Any team that drags the peloton back to Evenepoel is going to drag Wout van Aert back as well, and weaken itself in the process, which could give the little guy a few more crucial seconds to build up a lead. Plus, just as a heuristic, if Pogačar is the favorite in any race he starts, Evenepoel is probably next in line if Pogačar drops out.
Scenario 2: Group Two Syndrome
This scenario involves a decent-sized group of favorites reaching the loop together. From that group, one second-tier rider attacks and nobody responds, out of fear of bringing back a powerful sprinter like van Aert, van der Poel, or Lotte Kopecky. By the time the favorites’ group realizes it’s in trouble, it’s too late to chase the escapee down.
I’m fascinated to see how Team USA approaches the men’s road race tactically. Any of the three American entrants—Matteo Jorgenson, Brandon McNulty, Magnus Sheffield—could theoretically win on this terrain. All three can climb and all three have big engines on flat ground. I don’t know how much Jorgenson has left in the tank after the Tour de France, but McNulty should be pretty fresh and he just finished fifth in the time trial. He wouldn’t be a terrible candidate to do the extreme long-rage attack, for what it’s worth, because he’s punchy enough to get over the top of a steep pitch but also strong enough to time trial away from a group.
I could see these three rolling attacks from a select group, like Visma-Lease a Bike did at Omloop back in February. All it takes is for one of them to get loose.
Aleksey Lutsenko of Kazakhstan, Christophe Laporte of France, Matej Mohorič of Slovenia, Derek Gee of Canada…mayyyyyybe Alberto Bettiol, though I should probably stop picking him to win big races. On the women’s side, I think this is Kasia Niewiadoma territory. The French, Belgian, and British riders are all going to be staring each other down once they reach the finishing circuit, and she could probably get a gap pretty quickly while they all look at each other.

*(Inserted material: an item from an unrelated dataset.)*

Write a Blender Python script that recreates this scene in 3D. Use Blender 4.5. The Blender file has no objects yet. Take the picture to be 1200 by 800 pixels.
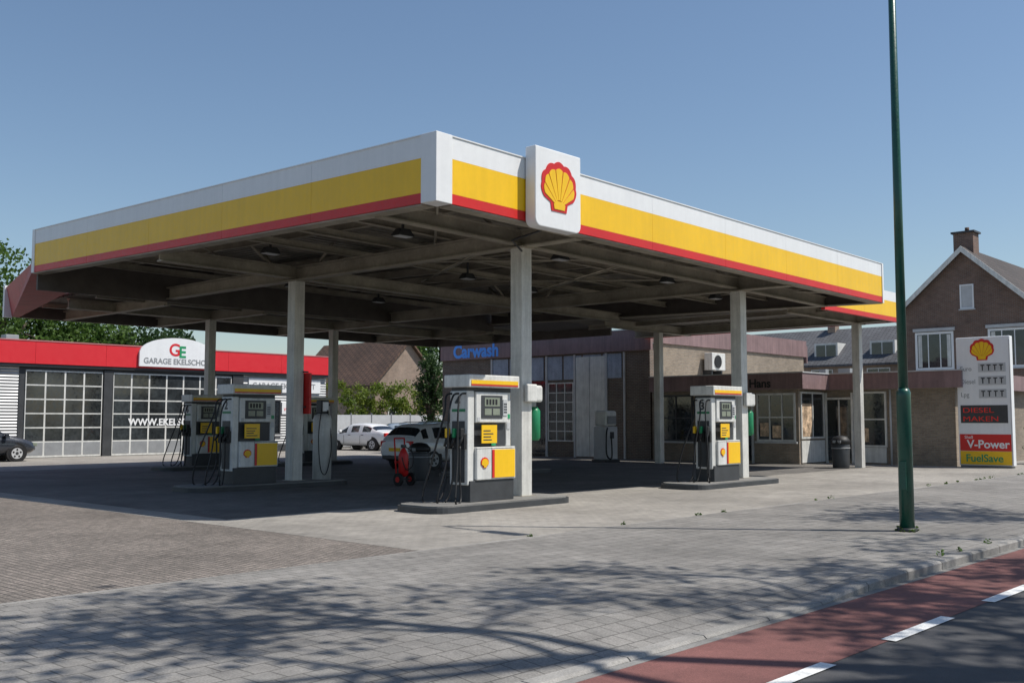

Scenario 3: Attritional Cardiovascular Nightmare
This is a situation where the favorites’ group gets into the finishing circuit and, rather than a cagey tactical battle where an underdog could force the action, it turns into a wheat-from-chaff moment as the big dogs drill the pace up and down the Cote de la Butte. Either the big teams roll attacks or the strongest riders just ride weaker ones off the back of the group.
This is the scenario most likely to send the actual strongest rider home with gold. Especially because there are hills and cobbles in this decisive section, but—once again—not enough of either to really count anyone out.
Those favorites: van der Poel, the Belgian duo of van Aert and Evenepoel, Ben Healy of Ireland, Tom Pidcock of Great Britain, maybe Michael Matthews of Australia, and mayyyybe Jorgenson if he’s got the legs. On the women’s side: This is Vollering vs. Kopecky territory if ever I’ve seen it.
Scenario 4: Everyone Survives
This is what happened at Milan-San Remo this year.
The superstars went nuts on the Poggio, dropped everyone, and then about a dozen riders came back and caught them. At that point, the tactical situation changed, and van der Poel adjusted from seeking the win for himself to setting up his teammate, Jasper Philipsen, the fastest man to survive the climb. And sure enough, Philipsen won the sprint and his first monument.
These guys and girls are really good at their jobs. It’s not easy to drop them on a kilometer-long climb, especially not with teams that max out at four riders per. We could end up with 10, maybe 20 survivors of the third trip through the circuit, at which point it turns into a bunch sprint-in-miniature.
And due respect to Italy and Elisa Balsamo, I think that sets up for a showdown between Kopecky and her trade teammate, Lorena Wiebes. Kopecky is by far the stronger climber of the two, so she should suffer less on the Cote de la Butte. But Wiebes is not only the faster sprinter, she has the stronger team around her. Belgium will count on Kopecky to cover both the final climbs and a potential bunch sprint, while Wiebes would only need to expend energy on the latter.
On the men’s side, depending on the size of the final group, this again sets up well for van der Poel and van Aert. But if this happens I really, really like Mads Pedersen’s chances.2 The Denmark men’s team is probably the best-balanced on either side of the ledger. They’ve got a world-class sprinter/cobbled classics leader in Pedersen, a flat-ground time trial monster in Mikkel Bjerg, who can set the pace throughout the race. Mattias Skjelmose can follow attacks on the finishing circuit, and if it comes down to a sprint, Michael Mørkøv is a legendary leadout man.
I think the path to victory for Denmark is pretty narrow—it has to be Pedersen, and probably in a sprint, unless Skjelmose has something fall into his lap in the preceding 20 or 30 kilometers.
Or it could come down to van der Poel beating van Aert in a heads-up sprint again. Wouldn’t that be novel.
Evenepoel is the second man to win the world road race and time trial championships in his career, after Abraham Olano. No male rider has won both events at the Olympics, let alone in the same year, but it’s only since 1996 that the road race and time trial have both been contested at the same time.
Assuming he’s back top 100 percent after his crash early in the Tour de France.